BLOOM! frammenti di organizzazione
Pubblicato in data: 29/09/2003

L'IMPRENDITORE ED IL 'BENE POSSIBILE'

Riflessioni su un incontro con Padre Carlo Casalone [1]

di Bruno Bonsignore

Stiamo passando dall’era del possesso a quella dell’uso dice Rifkin nel suo famoso libro, e questo andrebbe letto come un poderoso segnale di saggezza globale. Tutto il mondo che produce e consuma  si starebbe rendendo conto che il possesso non è automaticamente portatore di benessere, così come il benessere non garantisce la felicità.

Quando ho finito di leggere il suo “l’era dell’accesso” ho pensato di rinunciare al mio progetto .

A cosa serve creare un professionista come il responsabile dell’etica aziendale, oltretutto senza disporre di riferimenti  poiché si tratta di una figura inesistente nel nostro contesto di lavoro, se ormai stiamo rinunciando alla proprietà?  Ormai le aziende hanno capito che esistono i gruppi di pressione non solo a Porto Alegre e Seattle,  e che devono (pre)occuparsi degli stakeholder, che occorre portare a bilancio i beni relazionali e inaugurare un nuovo concetto di capitale sociale… eppure… eppure l’etica negli affari è ancora un fatto di etichetta per creare consenso, di lifting a base di bilancio sociale (che essendo rendi-conto è compilato a cose fatte, non da farsi!), di codice etico e impegno per uno sviluppo sostenibile (perché ci deve essere uno sviluppo, e sostenibile come?)

Per accertarmene sono andato a leggere la prima ricerca sugli atteggiamenti del consumatore europeo verso la Corporate Social Responsability, a cura del MORI – Market and Opinion Research International . Un bel campione di 12000 europei di 12 Paesi, che affermano nella stragrande maggioranza che l’impegno sociale delle imprese è un fattore importante per la scelta d’acquisto. Uno su 5 è disposto a pagare di più per prodotti “responsabili” verso la società e l’ambiente, e in generale le aziende non fanno abbastanza e dovrebbero impegnarsi di più.

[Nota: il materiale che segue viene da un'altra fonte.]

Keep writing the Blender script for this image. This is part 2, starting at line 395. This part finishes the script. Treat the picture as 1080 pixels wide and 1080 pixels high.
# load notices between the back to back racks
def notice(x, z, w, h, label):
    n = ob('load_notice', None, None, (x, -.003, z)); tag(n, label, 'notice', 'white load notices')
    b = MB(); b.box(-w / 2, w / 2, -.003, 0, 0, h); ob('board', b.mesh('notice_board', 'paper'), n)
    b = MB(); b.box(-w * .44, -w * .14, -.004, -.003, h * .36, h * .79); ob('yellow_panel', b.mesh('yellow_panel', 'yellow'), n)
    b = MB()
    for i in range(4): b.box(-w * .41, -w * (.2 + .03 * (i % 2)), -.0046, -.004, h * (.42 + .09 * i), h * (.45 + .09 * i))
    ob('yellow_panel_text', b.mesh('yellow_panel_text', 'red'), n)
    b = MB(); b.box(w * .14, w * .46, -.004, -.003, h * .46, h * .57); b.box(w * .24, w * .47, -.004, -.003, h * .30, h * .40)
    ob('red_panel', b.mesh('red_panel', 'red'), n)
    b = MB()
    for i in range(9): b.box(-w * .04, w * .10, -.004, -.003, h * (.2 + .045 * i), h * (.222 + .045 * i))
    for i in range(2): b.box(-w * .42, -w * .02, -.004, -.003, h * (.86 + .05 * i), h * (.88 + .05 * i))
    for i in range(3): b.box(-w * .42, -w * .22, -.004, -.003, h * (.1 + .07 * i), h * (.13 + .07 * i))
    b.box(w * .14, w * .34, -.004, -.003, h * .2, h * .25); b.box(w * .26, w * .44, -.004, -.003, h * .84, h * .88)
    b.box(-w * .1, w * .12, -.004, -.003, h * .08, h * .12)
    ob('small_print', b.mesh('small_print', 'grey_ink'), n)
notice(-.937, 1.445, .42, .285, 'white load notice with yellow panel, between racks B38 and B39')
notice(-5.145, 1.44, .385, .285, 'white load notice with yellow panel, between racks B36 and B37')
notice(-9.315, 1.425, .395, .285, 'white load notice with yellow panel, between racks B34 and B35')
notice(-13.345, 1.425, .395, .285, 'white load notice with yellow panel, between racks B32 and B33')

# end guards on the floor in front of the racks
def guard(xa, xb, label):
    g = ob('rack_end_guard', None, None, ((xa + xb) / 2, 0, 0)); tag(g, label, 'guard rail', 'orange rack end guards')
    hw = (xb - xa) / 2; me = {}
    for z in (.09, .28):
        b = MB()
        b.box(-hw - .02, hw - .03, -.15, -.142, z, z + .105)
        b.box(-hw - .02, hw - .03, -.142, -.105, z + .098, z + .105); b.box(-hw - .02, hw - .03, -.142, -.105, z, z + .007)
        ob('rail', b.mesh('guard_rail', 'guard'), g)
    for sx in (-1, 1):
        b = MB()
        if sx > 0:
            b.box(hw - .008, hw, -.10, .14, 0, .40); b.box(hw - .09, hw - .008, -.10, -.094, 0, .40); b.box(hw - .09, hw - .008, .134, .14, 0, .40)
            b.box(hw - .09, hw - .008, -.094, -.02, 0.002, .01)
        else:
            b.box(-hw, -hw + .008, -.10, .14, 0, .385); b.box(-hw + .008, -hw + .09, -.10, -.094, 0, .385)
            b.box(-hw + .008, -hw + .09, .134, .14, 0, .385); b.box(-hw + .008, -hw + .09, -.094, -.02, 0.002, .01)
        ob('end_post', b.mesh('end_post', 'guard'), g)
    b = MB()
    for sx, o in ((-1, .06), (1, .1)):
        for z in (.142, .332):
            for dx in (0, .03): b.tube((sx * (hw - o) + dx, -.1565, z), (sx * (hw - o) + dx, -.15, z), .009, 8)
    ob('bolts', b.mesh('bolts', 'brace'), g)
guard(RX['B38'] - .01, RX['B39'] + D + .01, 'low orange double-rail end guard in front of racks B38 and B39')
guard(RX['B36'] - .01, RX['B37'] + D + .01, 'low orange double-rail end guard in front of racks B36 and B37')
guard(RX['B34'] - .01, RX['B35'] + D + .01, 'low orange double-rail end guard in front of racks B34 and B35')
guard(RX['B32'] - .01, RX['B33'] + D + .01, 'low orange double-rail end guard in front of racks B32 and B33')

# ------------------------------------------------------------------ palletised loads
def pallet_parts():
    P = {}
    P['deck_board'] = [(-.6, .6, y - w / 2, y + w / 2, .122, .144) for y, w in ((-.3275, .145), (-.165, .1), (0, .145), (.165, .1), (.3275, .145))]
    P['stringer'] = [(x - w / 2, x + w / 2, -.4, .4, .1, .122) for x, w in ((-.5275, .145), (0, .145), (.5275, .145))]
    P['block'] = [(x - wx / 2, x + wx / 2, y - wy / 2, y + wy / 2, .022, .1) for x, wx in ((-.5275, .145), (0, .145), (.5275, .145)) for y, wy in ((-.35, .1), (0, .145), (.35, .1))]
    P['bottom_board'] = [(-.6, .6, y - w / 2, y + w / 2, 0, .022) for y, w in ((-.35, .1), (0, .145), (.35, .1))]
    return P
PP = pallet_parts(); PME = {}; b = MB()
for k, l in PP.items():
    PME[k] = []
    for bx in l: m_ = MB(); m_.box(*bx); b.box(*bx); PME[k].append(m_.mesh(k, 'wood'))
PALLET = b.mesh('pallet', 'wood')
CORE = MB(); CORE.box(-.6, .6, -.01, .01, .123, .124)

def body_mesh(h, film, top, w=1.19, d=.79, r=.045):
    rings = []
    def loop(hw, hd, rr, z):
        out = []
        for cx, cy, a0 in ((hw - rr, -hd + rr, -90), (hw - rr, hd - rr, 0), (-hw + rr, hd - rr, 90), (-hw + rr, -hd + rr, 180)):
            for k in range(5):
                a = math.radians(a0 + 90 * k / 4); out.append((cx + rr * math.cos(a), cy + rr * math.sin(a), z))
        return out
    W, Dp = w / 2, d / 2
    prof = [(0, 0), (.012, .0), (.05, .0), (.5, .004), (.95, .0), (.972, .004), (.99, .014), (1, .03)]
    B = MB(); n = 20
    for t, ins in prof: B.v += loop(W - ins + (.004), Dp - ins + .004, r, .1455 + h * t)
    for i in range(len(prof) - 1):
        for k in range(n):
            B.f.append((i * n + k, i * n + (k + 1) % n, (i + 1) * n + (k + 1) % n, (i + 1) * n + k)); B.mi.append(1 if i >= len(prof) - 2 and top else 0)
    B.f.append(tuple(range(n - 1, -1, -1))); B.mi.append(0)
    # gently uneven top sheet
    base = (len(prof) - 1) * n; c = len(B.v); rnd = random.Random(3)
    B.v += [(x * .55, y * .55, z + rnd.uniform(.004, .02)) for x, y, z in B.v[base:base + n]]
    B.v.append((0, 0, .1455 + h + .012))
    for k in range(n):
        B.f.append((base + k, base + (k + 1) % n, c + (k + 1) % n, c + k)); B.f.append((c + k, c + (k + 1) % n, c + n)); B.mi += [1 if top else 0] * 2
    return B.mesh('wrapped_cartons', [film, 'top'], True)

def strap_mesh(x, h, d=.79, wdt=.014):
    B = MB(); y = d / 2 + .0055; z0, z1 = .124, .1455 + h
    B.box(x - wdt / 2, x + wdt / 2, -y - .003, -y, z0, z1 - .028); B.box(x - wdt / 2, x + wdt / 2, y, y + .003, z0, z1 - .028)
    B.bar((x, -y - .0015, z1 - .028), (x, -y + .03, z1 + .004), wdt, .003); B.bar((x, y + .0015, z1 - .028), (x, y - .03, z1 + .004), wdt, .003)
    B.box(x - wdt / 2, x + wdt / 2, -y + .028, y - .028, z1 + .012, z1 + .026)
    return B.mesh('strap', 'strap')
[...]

Emerge non solo un conflitto di interessi ma un conflitto di valori, nel quale domina un rapporto funzionale tra impresa e “l’altro”  come se quest’ultimo fosse un oggetto e non un soggetto capace di avere a sua volta un rapporto. L’azienda si sente autorizzata ad agire verso il prossimo in funzione dei propri obiettivi e delle proprie necessità pensando che questo non provochi problemi al destinatario. Ma quando questi si trasforma, in virtù di una crescente presa di coscienza universale,  da oggetto passivo a “persona” cioè un essere vivente,  allora succede che il progetto aziendale, incrociandosi con tanti altri progetti individuali con i quali entra in relazione, non può più essere assoluto ma (anche) in funzione degli altri, di tutti gli altri.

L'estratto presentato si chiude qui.